I do feel there's a point to be made in all this that there is an underlying sentiment of "we prefer if bulky balence cores rose to being one of the dominant archetypes this gen"
Now whether it's because offense varrients are precieved as more chaotic, volatile, harder to plan around, less skillful, or just subjectively less fun and sure other reasons. I'm not assuming anything about anyone cause I'm sure everyone that prefers balence has their own special combination of reasons but that is the popular sentiment in this form under the subtext.
And I want to preface that that's completely fine and dandy. We're all entitled to our opinions and it's not like preferring a gen to center around balence is an unpopular or unreasonable thing to want. I just wish more where upfront with how their bias impact their opinions on certain mons and their overall vision of a funner meta game.
I feel the the discussion around Wellspring and the sides people take on it encapsulate ehst I'm trying to say perfectly. That why I went into the most detail about it on my previous post. If you prefer bulkier balence cores the Ogerpon is a headache for you. That makes sense to me cause Ogerpon is a wall breaker primarily so it would only make sense that her usefulness scales the more walls you give her to break. So if you want to run these bulky cores and don't want to try and adapt with specific Wellspring checks like sinisha then you have you have sacrifice a bit and adapt more speed and no I'm not talking just match em with HO. The thing is as a playstyle as a whole the Ogerpon sisters are your biggest Ops, both of them,(I'm still in the process of being convinced on base form, mono grass stab is such a nerf comparatively)
I find this no different than how offense varrients HAVE to make sure they have answers for raging neck and gambit, or how the HAVE to account for reliability getting out offense by mons like banded rillaboom, like every set of dragonite, roaringmoons extremely fast booster speed tier etc. So because Wellspring has such clear strengths and weaknesses I'm less inclined to see why it deserse to be banned over say a mon like Darkrai that cam kinda just stat cliff is way into being threatening for a large varriety playstyle not just balence cores. But in all honesty I think there's something beautiful about this gen and how there's so many strong pokemon and strong strategies everywhere that everyplaystyle has a few ops that they have to account for in the builder to succeed. There's no comp that's positive to neutral is every match up and I feel that helps the meta feel less solved and thus more adaptable and fun imo.

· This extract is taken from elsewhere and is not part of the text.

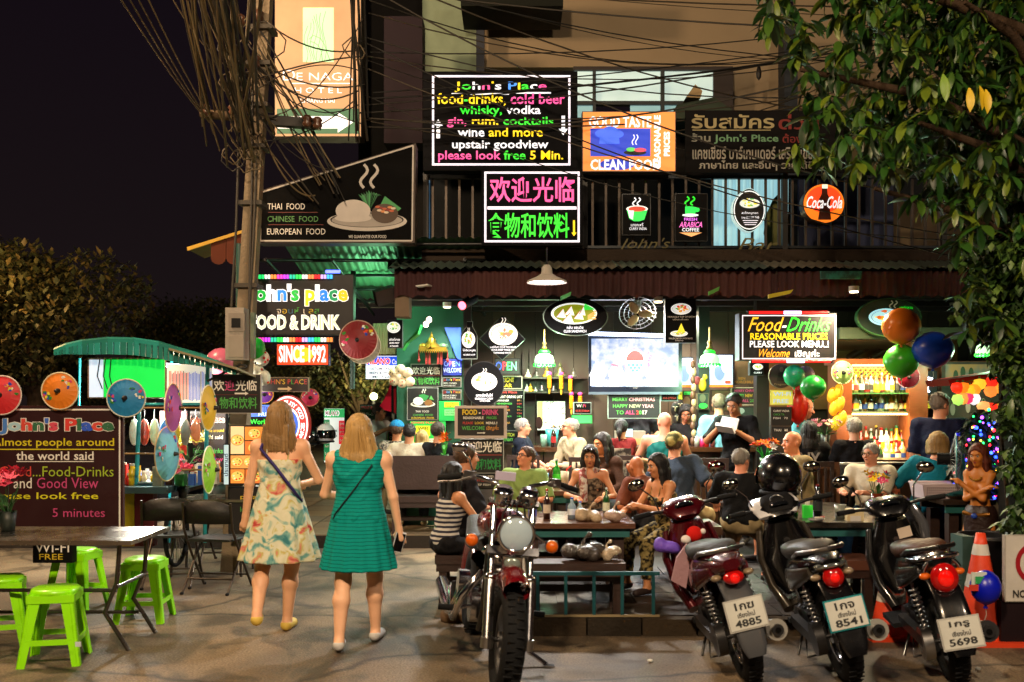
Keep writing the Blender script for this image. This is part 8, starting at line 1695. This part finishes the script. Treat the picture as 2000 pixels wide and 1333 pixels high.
def table(label,x0,x1,y0,y1,z,fl=.12,m=None,n=4):
    t=T('wooden_table',label,'table',((x0+x1)/2,(y0+y1)/2,fl),w=1,group=None); m=m or K('5a3a28',.28,kind='wood',coat=.35)
    for i in range(n): a=y0+(y1-y0)*i/n; g=t.g(); g.b2((x0,a+.003,z-.04),(x1,a+(y1-y0)/n-.003,z),m); g.out('plank')
    g=t.g(); g.b2((x0+.04,y0+.04,z-.11),(x1-.04,y0+.07,z-.042),K('1c5a5a',.5)); g.b2((x0+.04,y1-.07,z-.11),(x1-.04,y1-.04,z-.042),WOODD); g.out('apron')
    for x in(x0+.08,x1-.16):
        for y in(y0+.08,y1-.16): g=t.g(); g.b2((x,y,fl),(x+.08,y+.08,z-.112),WOODD); g.out('leg')
    return t
table('first wooden table with drinks and food bags behind the cruiser motorcycle',X_(1010,7.9),X_(1232,7.9),7.6,8.45,.72)
table('higher wooden table in the middle with a milky drink',X_(1070,9.2),X_(1168,9.2),9.0,10.1,.84)
table('right front wooden table with bottles and a flower vase',X_(1548,7.8),X_(1728,7.8),7.5,9.0,.74,m=K('2a2620',.3,kind='wood',coat=.3),n=6)
table('dark wooden side table carrying the basket and the teal fan',X_(1812,8.3),X_(1912,8.3),8.0,8.6,.86,m=K('241a14',.4,kind='wood'),n=4)
# teal rail
t=T('rail','low teal metal rail along the kerb in front of the first bench','rail',(.7,7.06,.12),w=1); TM=K('145058',.45,.3)
xa,xb=X_(1038,7.06),X_(1288,7.06); g=t.g(); g.b2((xa,7.045,.42),(xb,7.075,.445),TM); g.out('top_bar'); g=t.g(); g.b2((xa,7.05,.125),(xb,7.07,.14),K('8a7a5a',.5)); g.out('bottom_bar')
for px in(1050,1105,1160,1215,1276): g=t.g(); x=X_(px,7.06); g.b2((x-.011,7.049,.141),(x+.011,7.071,.419),TM); g.out('baluster')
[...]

I think this was a more elaborate less memee version of what that other fella was trying to get at
I think the bias runs both ways. For example:
1
it's trash, always has been. i rarely use it. gking had 90% usage before this 'mon even came out because it's uninteractive nonsense. that ain't changing.
This is not a random but a top player. But I think we can both agree that this take is hyperbolized and rather insincere.

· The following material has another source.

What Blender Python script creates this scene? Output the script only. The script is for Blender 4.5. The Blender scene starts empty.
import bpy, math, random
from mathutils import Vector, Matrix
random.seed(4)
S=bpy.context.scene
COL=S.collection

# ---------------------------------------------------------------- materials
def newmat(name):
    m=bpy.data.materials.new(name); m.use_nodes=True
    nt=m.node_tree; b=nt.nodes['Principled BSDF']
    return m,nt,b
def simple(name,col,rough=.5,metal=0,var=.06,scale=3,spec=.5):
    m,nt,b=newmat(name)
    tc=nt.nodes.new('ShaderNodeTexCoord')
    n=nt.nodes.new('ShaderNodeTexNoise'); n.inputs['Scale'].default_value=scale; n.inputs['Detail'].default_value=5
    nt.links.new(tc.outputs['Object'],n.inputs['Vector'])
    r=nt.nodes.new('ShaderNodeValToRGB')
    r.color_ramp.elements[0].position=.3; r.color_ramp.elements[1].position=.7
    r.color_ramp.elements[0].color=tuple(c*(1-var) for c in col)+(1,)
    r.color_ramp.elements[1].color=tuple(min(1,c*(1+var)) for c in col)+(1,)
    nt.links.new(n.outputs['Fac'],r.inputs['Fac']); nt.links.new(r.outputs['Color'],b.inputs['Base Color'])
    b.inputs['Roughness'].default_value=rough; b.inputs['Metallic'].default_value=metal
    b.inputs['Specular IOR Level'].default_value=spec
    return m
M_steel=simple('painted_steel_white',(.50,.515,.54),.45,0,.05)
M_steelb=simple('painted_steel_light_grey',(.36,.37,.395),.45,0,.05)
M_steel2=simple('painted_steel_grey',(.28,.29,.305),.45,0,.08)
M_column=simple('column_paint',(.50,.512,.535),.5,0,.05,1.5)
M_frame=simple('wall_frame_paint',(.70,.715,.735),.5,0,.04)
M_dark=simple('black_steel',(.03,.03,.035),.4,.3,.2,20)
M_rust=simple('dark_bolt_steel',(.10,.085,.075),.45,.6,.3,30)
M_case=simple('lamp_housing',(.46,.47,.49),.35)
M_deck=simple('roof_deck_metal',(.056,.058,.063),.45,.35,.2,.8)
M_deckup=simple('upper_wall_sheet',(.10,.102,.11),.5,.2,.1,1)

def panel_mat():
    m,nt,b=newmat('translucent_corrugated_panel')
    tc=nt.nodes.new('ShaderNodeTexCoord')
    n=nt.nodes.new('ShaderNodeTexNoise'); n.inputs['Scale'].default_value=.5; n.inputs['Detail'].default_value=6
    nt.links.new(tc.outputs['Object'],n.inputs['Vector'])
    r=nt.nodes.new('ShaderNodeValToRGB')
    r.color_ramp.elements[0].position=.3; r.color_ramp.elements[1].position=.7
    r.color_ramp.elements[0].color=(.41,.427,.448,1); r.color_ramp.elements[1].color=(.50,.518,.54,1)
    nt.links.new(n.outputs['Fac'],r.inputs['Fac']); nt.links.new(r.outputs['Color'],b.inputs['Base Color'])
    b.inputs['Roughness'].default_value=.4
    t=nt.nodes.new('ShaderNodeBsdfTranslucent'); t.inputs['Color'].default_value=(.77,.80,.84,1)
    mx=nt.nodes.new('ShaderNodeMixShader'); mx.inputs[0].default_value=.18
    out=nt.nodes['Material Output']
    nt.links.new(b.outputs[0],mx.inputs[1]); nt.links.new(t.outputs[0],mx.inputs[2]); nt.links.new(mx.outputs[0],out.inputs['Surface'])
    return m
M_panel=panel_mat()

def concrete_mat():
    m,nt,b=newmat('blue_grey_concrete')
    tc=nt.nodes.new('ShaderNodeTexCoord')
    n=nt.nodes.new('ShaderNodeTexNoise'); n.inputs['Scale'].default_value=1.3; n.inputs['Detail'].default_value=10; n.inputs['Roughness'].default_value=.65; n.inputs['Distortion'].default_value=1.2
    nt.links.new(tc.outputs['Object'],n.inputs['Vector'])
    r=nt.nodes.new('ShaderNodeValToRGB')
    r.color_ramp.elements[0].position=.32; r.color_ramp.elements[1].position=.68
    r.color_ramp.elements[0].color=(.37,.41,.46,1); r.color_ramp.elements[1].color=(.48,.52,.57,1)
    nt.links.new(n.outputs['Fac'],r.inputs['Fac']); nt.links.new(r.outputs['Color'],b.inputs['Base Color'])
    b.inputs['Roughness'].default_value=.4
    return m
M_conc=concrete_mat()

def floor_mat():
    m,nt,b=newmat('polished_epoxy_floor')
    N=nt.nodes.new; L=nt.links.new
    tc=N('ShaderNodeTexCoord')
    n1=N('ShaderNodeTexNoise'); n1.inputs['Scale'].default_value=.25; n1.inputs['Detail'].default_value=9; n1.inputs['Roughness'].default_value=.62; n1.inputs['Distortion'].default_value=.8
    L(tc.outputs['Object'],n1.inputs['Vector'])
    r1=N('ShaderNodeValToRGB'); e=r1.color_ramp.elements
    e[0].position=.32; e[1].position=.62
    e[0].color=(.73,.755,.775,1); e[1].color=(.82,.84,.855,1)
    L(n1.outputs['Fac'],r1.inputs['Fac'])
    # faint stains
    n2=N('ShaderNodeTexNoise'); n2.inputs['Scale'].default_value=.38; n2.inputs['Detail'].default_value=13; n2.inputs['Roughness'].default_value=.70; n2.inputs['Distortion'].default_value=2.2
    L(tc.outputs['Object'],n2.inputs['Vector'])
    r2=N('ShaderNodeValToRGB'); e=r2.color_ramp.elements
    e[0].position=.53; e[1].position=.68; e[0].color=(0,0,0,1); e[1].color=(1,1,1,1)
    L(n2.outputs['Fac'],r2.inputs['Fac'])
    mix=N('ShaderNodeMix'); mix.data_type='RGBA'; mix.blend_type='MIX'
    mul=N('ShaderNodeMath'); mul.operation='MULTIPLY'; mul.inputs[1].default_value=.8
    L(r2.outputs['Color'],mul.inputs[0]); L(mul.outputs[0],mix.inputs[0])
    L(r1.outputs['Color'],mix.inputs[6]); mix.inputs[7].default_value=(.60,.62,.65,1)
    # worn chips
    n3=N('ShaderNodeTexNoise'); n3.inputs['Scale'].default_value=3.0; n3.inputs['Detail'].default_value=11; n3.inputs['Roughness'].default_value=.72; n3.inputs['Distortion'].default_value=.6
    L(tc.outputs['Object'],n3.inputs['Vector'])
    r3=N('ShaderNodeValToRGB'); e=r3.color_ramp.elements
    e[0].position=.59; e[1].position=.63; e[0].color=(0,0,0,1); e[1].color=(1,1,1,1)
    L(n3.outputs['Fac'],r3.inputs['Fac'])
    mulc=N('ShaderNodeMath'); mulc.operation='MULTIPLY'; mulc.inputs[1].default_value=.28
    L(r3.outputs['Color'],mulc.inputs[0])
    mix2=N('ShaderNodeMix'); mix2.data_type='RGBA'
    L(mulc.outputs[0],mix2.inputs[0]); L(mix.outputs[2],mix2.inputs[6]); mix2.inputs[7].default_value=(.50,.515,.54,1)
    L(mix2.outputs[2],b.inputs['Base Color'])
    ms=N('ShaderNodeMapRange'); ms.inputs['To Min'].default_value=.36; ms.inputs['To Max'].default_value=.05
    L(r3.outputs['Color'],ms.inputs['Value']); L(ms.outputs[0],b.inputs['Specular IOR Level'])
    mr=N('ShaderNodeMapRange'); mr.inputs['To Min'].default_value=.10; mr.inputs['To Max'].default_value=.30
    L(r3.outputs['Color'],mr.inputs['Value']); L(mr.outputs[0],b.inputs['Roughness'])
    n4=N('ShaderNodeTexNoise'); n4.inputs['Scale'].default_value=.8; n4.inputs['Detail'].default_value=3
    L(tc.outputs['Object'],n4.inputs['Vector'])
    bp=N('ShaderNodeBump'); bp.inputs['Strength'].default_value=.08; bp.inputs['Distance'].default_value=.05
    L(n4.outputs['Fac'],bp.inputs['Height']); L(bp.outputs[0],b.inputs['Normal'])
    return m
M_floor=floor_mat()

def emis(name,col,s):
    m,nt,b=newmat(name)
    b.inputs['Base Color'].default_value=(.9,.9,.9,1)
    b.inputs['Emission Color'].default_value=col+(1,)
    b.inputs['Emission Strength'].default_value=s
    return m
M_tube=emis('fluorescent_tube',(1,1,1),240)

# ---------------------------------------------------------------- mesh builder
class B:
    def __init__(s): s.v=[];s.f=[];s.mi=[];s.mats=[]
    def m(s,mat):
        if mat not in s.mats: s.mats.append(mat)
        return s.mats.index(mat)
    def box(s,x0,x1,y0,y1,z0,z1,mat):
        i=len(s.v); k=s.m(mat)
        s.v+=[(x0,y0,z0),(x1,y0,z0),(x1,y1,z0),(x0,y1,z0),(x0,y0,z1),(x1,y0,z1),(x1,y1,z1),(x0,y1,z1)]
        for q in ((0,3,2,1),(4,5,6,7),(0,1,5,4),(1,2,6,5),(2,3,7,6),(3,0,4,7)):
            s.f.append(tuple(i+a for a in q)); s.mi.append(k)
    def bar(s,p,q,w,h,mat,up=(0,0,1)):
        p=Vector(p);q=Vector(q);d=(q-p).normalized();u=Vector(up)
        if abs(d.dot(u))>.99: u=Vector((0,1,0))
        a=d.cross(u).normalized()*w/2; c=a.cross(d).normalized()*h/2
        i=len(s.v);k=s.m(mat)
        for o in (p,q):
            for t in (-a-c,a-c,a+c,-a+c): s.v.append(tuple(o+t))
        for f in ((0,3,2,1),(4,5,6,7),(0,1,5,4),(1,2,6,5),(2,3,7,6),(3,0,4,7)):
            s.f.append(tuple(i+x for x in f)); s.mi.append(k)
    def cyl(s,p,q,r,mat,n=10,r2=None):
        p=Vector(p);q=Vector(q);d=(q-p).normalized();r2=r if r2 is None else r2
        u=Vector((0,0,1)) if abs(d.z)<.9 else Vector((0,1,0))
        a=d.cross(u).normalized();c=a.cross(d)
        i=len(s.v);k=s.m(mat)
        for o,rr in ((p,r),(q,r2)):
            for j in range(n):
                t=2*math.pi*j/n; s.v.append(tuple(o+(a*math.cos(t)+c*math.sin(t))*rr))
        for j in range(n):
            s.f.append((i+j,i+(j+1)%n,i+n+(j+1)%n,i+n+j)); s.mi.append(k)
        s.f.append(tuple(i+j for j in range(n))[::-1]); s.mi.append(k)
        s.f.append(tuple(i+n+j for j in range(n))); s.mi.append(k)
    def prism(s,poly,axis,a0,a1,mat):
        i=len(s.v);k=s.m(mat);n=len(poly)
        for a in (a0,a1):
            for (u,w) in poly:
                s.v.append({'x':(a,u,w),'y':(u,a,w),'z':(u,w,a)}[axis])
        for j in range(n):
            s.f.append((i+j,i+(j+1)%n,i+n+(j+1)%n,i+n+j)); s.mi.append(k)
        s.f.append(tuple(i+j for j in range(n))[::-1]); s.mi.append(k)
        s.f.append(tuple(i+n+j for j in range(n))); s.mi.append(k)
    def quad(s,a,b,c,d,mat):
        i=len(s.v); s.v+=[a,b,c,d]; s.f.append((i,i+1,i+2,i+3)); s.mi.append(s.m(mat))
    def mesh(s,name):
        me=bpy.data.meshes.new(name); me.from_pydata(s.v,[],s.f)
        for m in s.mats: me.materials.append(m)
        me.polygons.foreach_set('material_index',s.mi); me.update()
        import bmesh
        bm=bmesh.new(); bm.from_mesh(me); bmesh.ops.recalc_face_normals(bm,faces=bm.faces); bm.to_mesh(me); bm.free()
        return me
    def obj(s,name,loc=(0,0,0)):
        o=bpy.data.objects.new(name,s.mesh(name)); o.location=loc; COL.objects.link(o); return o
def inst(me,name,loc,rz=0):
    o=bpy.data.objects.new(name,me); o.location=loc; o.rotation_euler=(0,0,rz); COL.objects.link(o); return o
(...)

"I haven't had any trouble with Kyurem (because I play offense), so it's trash!"
It seems that whenever a fatbreaker is on the chopping block, there will be people fearmongering that defense will get too strong.
I don't have a huge problem with Wellspring, personally. I rated it a 5 because I think a suspect would be a good opportunity for people to discuss and explore counterplay, like what happened to Gouging Fire. As you've stated, it's strongest into certain fat balances. Messing up just one archetype is not a huge issue. These structures can and should adapt with new tech like Sinistcha. Stall can deal with it with Hydrapple or a dedicated Tera on Dozo. BO can limit it with multiple mons like Pult, Zama, and Bolt, among others. If it doesn't end up getting banned, I wouldn't mind.
My biggest problem is with Kyurem. Purely special or physical sets are not the issue. The mixed sets (Dragon Dance with Freeze Dry, All Out Attacker with Loaded Dice) are a problem because they have very limited counterplay into both balance and stall. In fact, Mixed Kyurem takes advantage of the traditional counterplay, baiting in and destroying the likes of Glowking and Blissey to either win outright or open the way for teammates like Valiant/Bolt to clean.
A mon that beats just one archetype is fine, even healthy. A mon that beats multiple playstyles is a problem. The way I see it, Kyurem is in that issue territory. I often see people grouping Balance and Stall into the same category of "fat". These are fundamentally different archetypes with different strengths and weaknesses. When a mon is destroying both of these types of teams that is a red flag.
I think many of us can agree that the game tends to be more fun when many playable archetypes are viable. Some people might enjoy an offense-on-offense fest but I doubt they would be in the majority. Likewise, I was not a huge fan of SS OU which was dominated by teleport fat.
The council directs the meta in the way that they think will be the most enjoyable for the largest population of players, as they have always done.